King Pu-tsung is...new envoy to the US?

Ma appoints longtime hatchetman and political strategist King Pu-tsung as envoy to the US.  Say what? That's rather like Bush appointing Karl Rove as Ambassador to Russia.
Former Chinese Nationalist Party (KMT) secretary-general King Pu-tsung (金溥聰) will take over the position from Jason Yuan (袁健生), who will assume the post of secretary-general of the National Security Council, following the resignation of council head Hu Wei-chen (胡為真).
.....
King, 57, has been one of Ma’s closest aides since joining his campaign team and helping him win the Taipei mayoral election in 1997. He promised not to take up any position in the Ma administration after helping Ma win the presidential election in 2008 and has only taken up different positions within the party. However, speculation that he will ultimately be trusted with a major position in the Ma administration has never subsided.
 
The Presidential Office and the KMT yesterday dismissed concern about King’s lack of experience in foreign affairs. Sources in the KMT said that as a top aide of Ma, King would be able to convey Ma’s policies more accurately and promote relations with the US more efficiently.
Who is King? Longtime right-hand man and a Ma man to the core. In the past Ma has used him to bring local KMT under control -- for example, in the South where many local KMT party organizations were grumbling under Ma.... I rounded up some stuff in 2009:
There has been much speculation about King in the media, where he was accused of being narcissistic, and also nicknamed "little dagger" for his role as Ma's hatchet man. Many KMTers not in the Ma faction lined up against King, while his supporters said that King is a man of integrity just like Ma....which should tell you something. Taiwan News noted:
The director of the party's Chiayi City department resigned as a protest against King's appointment, reports said yesterday. The official later told reporters he was leaving his post because he had completed his mission, the re-election of the city's KMT mayor in the election. Party officials said they would try to persuade him to stay on.
  

Media reported similar resignations of leading KMT officials in neighboring Chiayi County and in Yunlin County, allegedly as a reaction to King's appointment.
  

DPP lawmaker Lee Chun-yee said King was the wrong choice to head the party structure, because he would find it difficult to communicate with grassroots workers in Southern Taiwan.
 

Outspoken KMT lawmaker Chiu Yi described the new secretary-general as a "knife that is sharp, but not precise."
  

Li Keng Kuei-fang, a KMT member of the Taipei City Council, said King needed to work on his interpersonal relations.
 

Putting King in such a senior position in the party might bear risks, because if he failed, the failure would be associated with Ma, said KMT legislator Lee Ching-hua.
King was a "visiting scholar" at Brookings three years ago when he was plucked from there an elevated to KMT secretary general so is probably known to at least some in the US policy community. But Ma's appointment of a longtime insider and enforcer to a diplomatic post with Taiwan's most sensitive and important ally raises some pretty interesting questions. Does Ma feel that the ROC diplomatic corps, whose topmost people are almost all Deep Blue, is too independent of him? Does Ma feel that he needs more control over US relations? Does Ma want to put a political expert and intriguer at a distance? Is he rewarding a loyal subordinate with a plum post?
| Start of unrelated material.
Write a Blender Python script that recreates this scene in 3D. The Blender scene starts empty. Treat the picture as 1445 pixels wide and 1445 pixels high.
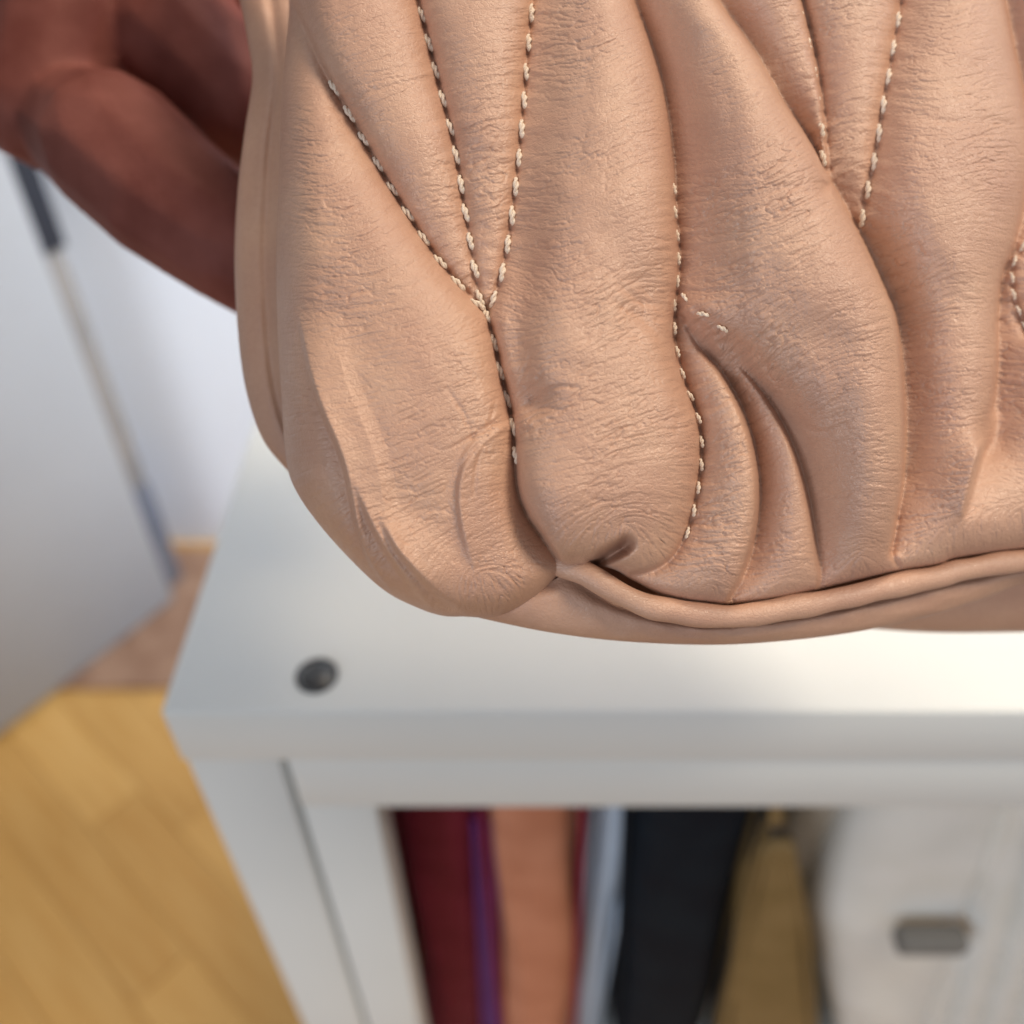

UPDATED: Smart comments below:
Are the coming years about the "peace accord" with China that Ma has promised and that the cabinet reshuffle was about yesterday? During the phase of smooth walk into "peace," will the US need to be "stalled" "charmed" and "satisfied" somehow by a political Tai-Chi veteran such as King?

Is it "all of above" as in the Chinese saying "a smart rabbit maintains three nests (i.e. just in case)"?